[Task requirements] Reproduce the listing below without any change.

[Data section]
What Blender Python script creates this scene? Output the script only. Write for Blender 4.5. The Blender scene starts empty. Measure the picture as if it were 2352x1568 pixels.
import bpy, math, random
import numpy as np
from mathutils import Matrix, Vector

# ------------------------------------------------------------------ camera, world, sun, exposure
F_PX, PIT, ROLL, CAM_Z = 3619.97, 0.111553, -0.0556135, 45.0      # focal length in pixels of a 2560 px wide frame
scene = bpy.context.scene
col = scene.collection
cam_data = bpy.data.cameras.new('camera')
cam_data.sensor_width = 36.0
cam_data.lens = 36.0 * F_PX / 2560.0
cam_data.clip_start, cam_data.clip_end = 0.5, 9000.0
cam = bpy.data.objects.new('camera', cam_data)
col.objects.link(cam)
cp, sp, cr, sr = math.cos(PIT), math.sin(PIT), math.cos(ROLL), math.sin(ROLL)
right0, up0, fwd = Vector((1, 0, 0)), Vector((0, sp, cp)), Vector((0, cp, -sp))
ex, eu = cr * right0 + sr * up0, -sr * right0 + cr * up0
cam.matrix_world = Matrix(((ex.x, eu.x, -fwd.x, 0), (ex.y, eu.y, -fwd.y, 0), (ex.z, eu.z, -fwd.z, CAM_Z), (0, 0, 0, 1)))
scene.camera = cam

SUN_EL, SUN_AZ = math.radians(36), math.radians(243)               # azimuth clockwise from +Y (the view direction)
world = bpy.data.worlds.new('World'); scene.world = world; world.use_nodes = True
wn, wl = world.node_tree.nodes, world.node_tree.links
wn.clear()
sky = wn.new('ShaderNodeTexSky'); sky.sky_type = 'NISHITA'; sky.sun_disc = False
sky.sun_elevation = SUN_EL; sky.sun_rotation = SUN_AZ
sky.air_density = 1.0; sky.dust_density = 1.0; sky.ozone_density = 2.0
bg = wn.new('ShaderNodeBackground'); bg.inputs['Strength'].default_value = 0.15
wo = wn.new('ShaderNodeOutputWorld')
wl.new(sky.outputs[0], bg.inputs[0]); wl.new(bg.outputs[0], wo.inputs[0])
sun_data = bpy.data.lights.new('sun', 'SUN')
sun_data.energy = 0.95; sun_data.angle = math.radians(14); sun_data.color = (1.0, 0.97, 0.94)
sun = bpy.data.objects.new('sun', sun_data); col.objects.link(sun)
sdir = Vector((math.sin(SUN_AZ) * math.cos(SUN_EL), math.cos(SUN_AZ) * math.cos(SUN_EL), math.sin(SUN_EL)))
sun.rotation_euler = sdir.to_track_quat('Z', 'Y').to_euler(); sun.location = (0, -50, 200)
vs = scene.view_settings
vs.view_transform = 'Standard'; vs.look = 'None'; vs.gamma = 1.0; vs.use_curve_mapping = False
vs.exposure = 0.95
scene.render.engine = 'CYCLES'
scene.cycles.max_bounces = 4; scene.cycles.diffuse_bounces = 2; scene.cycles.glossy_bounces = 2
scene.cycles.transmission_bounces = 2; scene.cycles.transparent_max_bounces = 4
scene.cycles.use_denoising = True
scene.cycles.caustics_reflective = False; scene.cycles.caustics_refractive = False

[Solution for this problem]
What Blender Python script creates this scene? Output the script only. Write for Blender 4.5. The Blender scene starts empty. Measure the picture as if it were 2352x1568 pixels.
import bpy, math, random
import numpy as np
from mathutils import Matrix, Vector

# ------------------------------------------------------------------ camera, world, sun, exposure
F_PX, PIT, ROLL, CAM_Z = 3619.97, 0.111553, -0.0556135, 45.0      # focal length in pixels of a 2560 px wide frame
scene = bpy.context.scene
col = scene.collection
cam_data = bpy.data.cameras.new('camera')
cam_data.sensor_width = 36.0
cam_data.lens = 36.0 * F_PX / 2560.0
cam_data.clip_start, cam_data.clip_end = 0.5, 9000.0
cam = bpy.data.objects.new('camera', cam_data)
col.objects.link(cam)
cp, sp, cr, sr = math.cos(PIT), math.sin(PIT), math.cos(ROLL), math.sin(ROLL)
right0, up0, fwd = Vector((1, 0, 0)), Vector((0, sp, cp)), Vector((0, cp, -sp))
ex, eu = cr * right0 + sr * up0, -sr * right0 + cr * up0
cam.matrix_world = Matrix(((ex.x, eu.x, -fwd.x, 0), (ex.y, eu.y, -fwd.y, 0), (ex.z, eu.z, -fwd.z, CAM_Z), (0, 0, 0, 1)))
scene.camera = cam

SUN_EL, SUN_AZ = math.radians(36), math.radians(243)               # azimuth clockwise from +Y (the view direction)
world = bpy.data.worlds.new('World'); scene.world = world; world.use_nodes = True
wn, wl = world.node_tree.nodes, world.node_tree.links
wn.clear()
sky = wn.new('ShaderNodeTexSky'); sky.sky_type = 'NISHITA'; sky.sun_disc = False
sky.sun_elevation = SUN_EL; sky.sun_rotation = SUN_AZ
sky.air_density = 1.0; sky.dust_density = 1.0; sky.ozone_density = 2.0
bg = wn.new('ShaderNodeBackground'); bg.inputs['Strength'].default_value = 0.15
wo = wn.new('ShaderNodeOutputWorld')
wl.new(sky.outputs[0], bg.inputs[0]); wl.new(bg.outputs[0], wo.inputs[0])
sun_data = bpy.data.lights.new('sun', 'SUN')
sun_data.energy = 0.95; sun_data.angle = math.radians(14); sun_data.color = (1.0, 0.97, 0.94)
sun = bpy.data.objects.new('sun', sun_data); col.objects.link(sun)
sdir = Vector((math.sin(SUN_AZ) * math.cos(SUN_EL), math.cos(SUN_AZ) * math.cos(SUN_EL), math.sin(SUN_EL)))
sun.rotation_euler = sdir.to_track_quat('Z', 'Y').to_euler(); sun.location = (0, -50, 200)
vs = scene.view_settings
vs.view_transform = 'Standard'; vs.look = 'None'; vs.gamma = 1.0; vs.use_curve_mapping = False
vs.exposure = 0.95
scene.render.engine = 'CYCLES'
scene.cycles.max_bounces = 4; scene.cycles.diffuse_bounces = 2; scene.cycles.glossy_bounces = 2
scene.cycles.transmission_bounces = 2; scene.cycles.transparent_max_bounces = 4
scene.cycles.use_denoising = True
scene.cycles.caustics_reflective = False; scene.cycles.caustics_refractive = False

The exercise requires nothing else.